Una volta si usava dire “l’ha scritto il giornale”. Oppure, “l’ha detto la radio”, “l’ha detto la televisione”. E si riconosceva così ai mass media tradizionali una credibilità e un’autorevolezza che oggi questi vanno sempre più perdendo. Oggi, piuttosto, accade il contrario e l’opinione pubblica tende a fidarsi più dell’informazione alternativa, spontanea, diffusa dai social network.
È innanzitutto una crisi di sfiducia, dunque, quella che colpisce il sistema mediatico, prima ancora che economica, commerciale o pubblicitaria. Una crisi che chiama in causa le responsabilità imprenditoriali degli editori. Ma interpella anche la coscienza professionale dei giornalisti, la loro identità e la loro deontologia.
SE UN EDITORE fa attaccare o difendere un sindaco o un premier in funzione dei propri interessi, estranei o addirittura contrari all’attività dei suoi giornali o delle sue televisioni, prima o poi i lettori-telespettatori percepiscono la strumentalizzazione, la rifiutano e sanzionano le testate che la praticano. Se un altro editore, in ragione del suo ruolo e del suo potere mediatico, riceve od ottiene informazioni riservate da qualche incauta fonte privilegiata e poi le usa per fare affari, investimenti o speculazioni finanziarie, è chiaro che – anche indipendentemente da eventuali aspetti giudiziari – questo non può che nuocere all’immagine e all’affidabilità delle sue testate.

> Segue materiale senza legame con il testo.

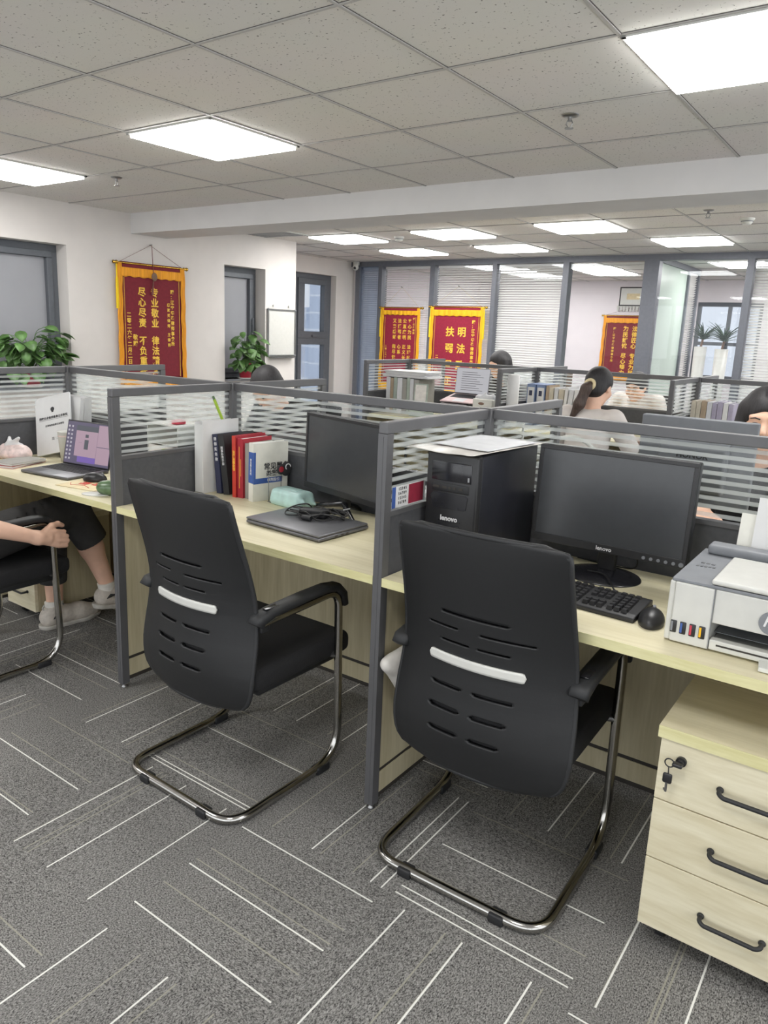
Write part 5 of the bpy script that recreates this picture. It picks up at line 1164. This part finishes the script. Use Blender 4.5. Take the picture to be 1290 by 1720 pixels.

È ciò che è avvenuto nel caso Renzi-De Benedetti in merito alle anticipazioni sulla trasformazione delle banche popolari in Spa, di cui il Fatto Quotidiano ha riferito negli ultimi giorni.
A parte rare eccezioni, tra cui in prima fila la società che pubblica questo giornale, in Italia la figura del cosiddetto “editore puro” non esiste più o comunque si tratta di una specie in via di estinzione, da proteggere come il panda del Wwf. La maxi-fusione denominata “Stampubblica”, sotto l’egida della Fiat, lo dimostra con la forza di un paradigma. E se un “presidente onorario” rivendica di essere lui “il padre del Jobs Act”, ammette un’interferenza indebita che rischia di danneggiare la sua stessa azienda.
Anche noi giornalisti, naturalmente, abbiamo i nostri difetti e le nostre colpe. E dobbiamo farne ammenda, per il rispetto dovuto ai lettori o telespettatori e ai colleghi più giovani che hanno tutto il diritto di difendere il proprio futuro. Protagonismo, opportunismo, narcisismo più o meno senile, mancanza di autonomia e indipendenza di giudizio: così diventiamo complici degli editori “impuri” piegando spesso l’informazione alle loro richieste ed esigenze, perfino a quelle implicite o inespresse.